IPW menilai, bila merujuk pada ketentuan dalam Pasal 8 Undang-Undang Pers memberikan perlindungan kepada jurnalis untuk melaksanakan profesinya meliputi mencari, memperoleh, mengolah, dan menyampaikan informasi kepada masyarakat. Sehingga produk jurnalis tersebut tidak dapat dikenakan sanksi pidana.
Sebab, Pers Indonesia menganut prinsip bebas dan bertanggungjawab, yang berarti jurnalis memiliki kebebasan untuk menyampaikan dan menyebarluaskan informasi kepada masyarakat, maka setiap jurnalis yang menjalankan profesinya sesuai UU Pers, Kode Etik Jurnalistik, dan Peraturan Dewan Pers diberikan perlindungan atas tuntutan pidana. Hal ini sebagaimana tertuang dengan jelas dalam pasal 4 ayat 3 UU Pers. Sehingga setiap karya jurnalistik tidak dapat dikenakan sanksi pidana, dalam rangka menjamin kebebasan pers.
Apabila karya, atau dan produk jurnalistik yang disampaikan oleh pers memuat informasi yang tidak akurat dan berimbang, maka pihak yang mengalami kerugian dapat menyampaikan keberatannya melalui proses pengaduan ke Dewan Pers.
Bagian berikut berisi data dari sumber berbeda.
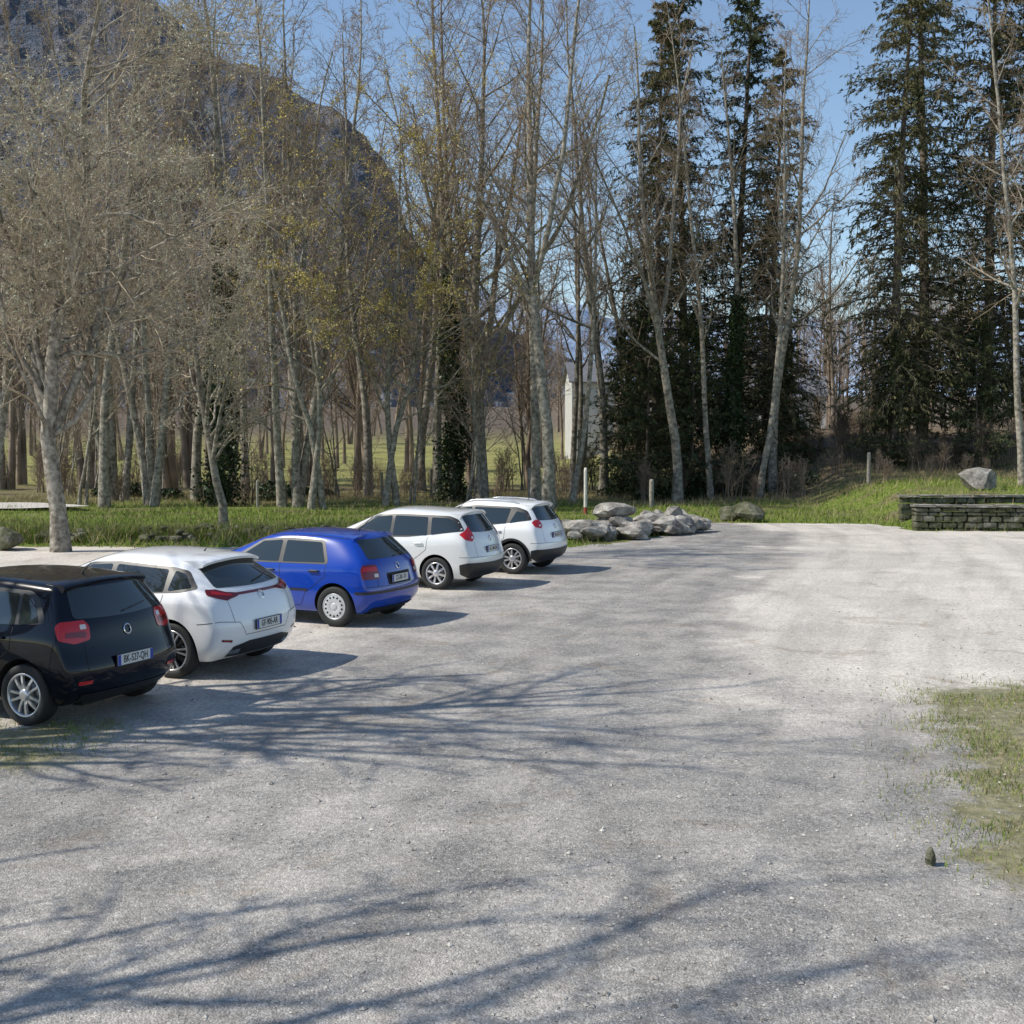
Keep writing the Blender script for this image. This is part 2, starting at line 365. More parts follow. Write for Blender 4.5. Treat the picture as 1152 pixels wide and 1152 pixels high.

Pengambilan keputusan atas kasus pers melalui mekanisme pengaduan ke Dewan Pers diatur dalam Peraturan Dewan Pers Nomor: 01/PeraturanDP/VII/2017 tentang Prosedur Pengaduan Ke Dewan Pers.
“Artinya tidak boleh langsung menangkap insan pers, melainkan harus melalui mekanisme Dewan Pers. Hal ini sejalan dengan UU Pers,” tukasnya.
Sebelumnya, Kejagung menetapkan tiga tersangka dalam kasus perintangan penyidikan maupun penuntutan (obstruction of justice) dalam tiga kasus korupsi, yakni tata niaga timah, impor gula, dan vonis lepas ekspor CPO.
Direktur Penyidikan pada Jaksa Agung Muda Bidang Tindak Pidana Khusus (Jampidsus) Kejagung Abdul Qohar mengatakan, tiga orang yang ditetapkan sebagai tersangka adalah Marcella Santoso selaku advokat atau pengacara, Junaedi Saibih selaku dosen, dan Tian Bahtiar selaku Direktur Pemberitaan Jak TV.
“Terdapat pemufakatan jahat yang dilakukan untuk mencegah, merintangi, atau menggagalkan secara langsung atau tidak langsung,” kata Abdul Qohar.